The EU’s Misguided Policy on Iran

Friday, 21 December, 2018 - 09:00
David Ibsen
David Ibsen is President of United Against Nuclear Iran (UANI), a bi-partisan, non-profit advocacy organization based in the United States.

Many EU policymakers are deeply resentful of President Trump’s decision to leave the Iran nuclear deal. This resentment has fueled several shortsighted proposals that will only harm EU businesses and institutions.

This approach to Iran, championed by High Representative for Foreign Affairs and Security Policy Frederica Mogherini, is increasingly discordant with the direction taken by national governments in Europe. Foreign ministers in the Council have said that they will examine imposing sanctions on the Iranian regime, while the Danish government has called for stronger action.

Furthermore, the implementation of these misguided schemes has been stifled by unenthusiastic European business leaders, whose consent and cooperation are necessary to put most of the plans into motion. Apparently, European business leaders believe they know what’s best when it comes to matters of European business.

For example, despite efforts by EU politicians to keep trade flowing to Tehran, countless European entities – including Renault, Volkswagen, Total, Siemens, and even long-time holdouts like Volvo – have all announced plans to vacate their Iran business and trade relationships.

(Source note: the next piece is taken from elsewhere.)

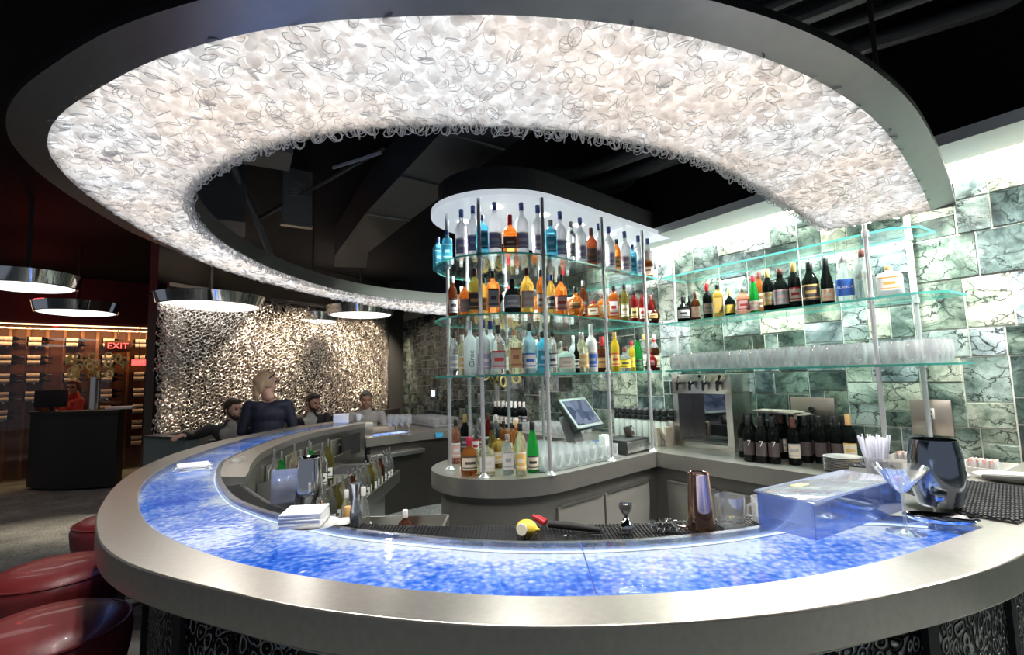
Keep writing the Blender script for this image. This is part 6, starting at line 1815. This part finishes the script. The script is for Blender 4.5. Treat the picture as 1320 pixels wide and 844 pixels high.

In a more recent example, the Brussels-based financial messaging service SWIFT last month announced it was disconnecting Iranian banks from its system, greatly inhibiting Iran’s ability to do business. Like other European businesses, SWIFT resisted short-sighted demands of EU policymakers and relied on its own judgment and risk evaluation to decide how to proceed.

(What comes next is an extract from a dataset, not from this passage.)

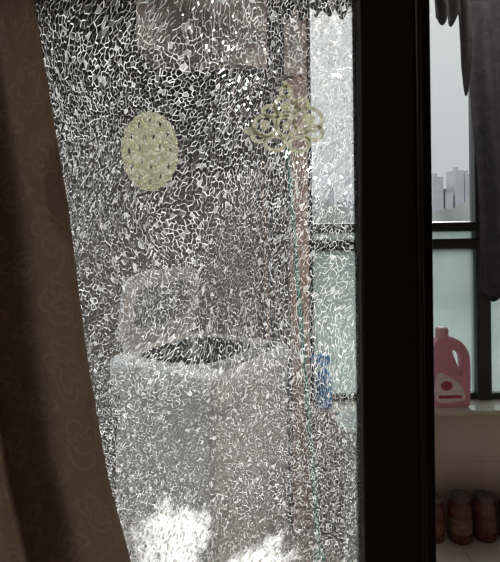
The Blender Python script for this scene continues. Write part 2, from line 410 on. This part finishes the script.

By contrast, EU politicians – led by Mogherini in Brussels and German Foreign Minister Heiko Maas in Berlin – have pushed myopic schemes that effectively force European entities to engage in Iran activities that they simply do not want.

In a speech in late August, Maas proposed that the EU establish payment channels independent of the US, and a European monetary fund, with the express goal of circumventing US sanctions on Iran.

Not to be upstaged, Mogherini engineered the passage of a blocking mechanism prohibiting EU companies from complying with US sanctions and a €50 million package, charged to the European taxpayer, to compensate the Iranian regime for lost trade revenue. What Mogherini and Maas refuse to acknowledge is that irrespective of US sanctions, EU business leaders are independently arriving at the conclusion that the challenges and risks of operating in Iran far outweigh any benefit or financial gain.

The basic logic underpinning the Joint Comprehensive Plan of Action (JCPOA), as the Iran nuclear deal is formally known, was that Iran would receive relief from sanctions in exchange for placing restrictions on its nuclear program. But European entities and taxpayers should not be forced to pay-up to sustain this crumbling construct, especially given that Iran uses the very profits gleaned from European trade and business activity to fund terrorism on European soil.

While EU politicians such Mogherini are working hard to increase business links, national governments in Europe are beginning to take a stand. On Monday 19 November, foreign ministers in the Council agreed to examine possible sanctions on the regime in response to the overt aggression displayed in Denmark and France.

Mogherini’s own plan to circumvent US sanctions has also run into roadblocks in the form of EU member state governments. The success of her blocking mechanism depends on a European country being willing to host the vehicle delivering it.

This, however, has proved impossible so far: no country has accepted Mogherini’s albatross, presumably because they know just how negatively it will impact their relationship with the US. This fact, combined with the onset of re-imposed US sanctions and Iran’s record of support for terrorism in Europe and worldwide, should compel remaining European businesses to leave Iran.

There is no justification for Europeans to provide goods or services that help the Iranian regime fund terror attacks in Europe. A clear-eyed evaluation should lead any responsible actor to steer clear of Iran – the world’s leading state sponsor of terrorism and the bankroller of slaughter and misery in Syria. European political resentment over the failure of the JCPOA will eventually fade – but the costs and the stigma for businesses and commercial entities working with the brutal Iranian regime may not.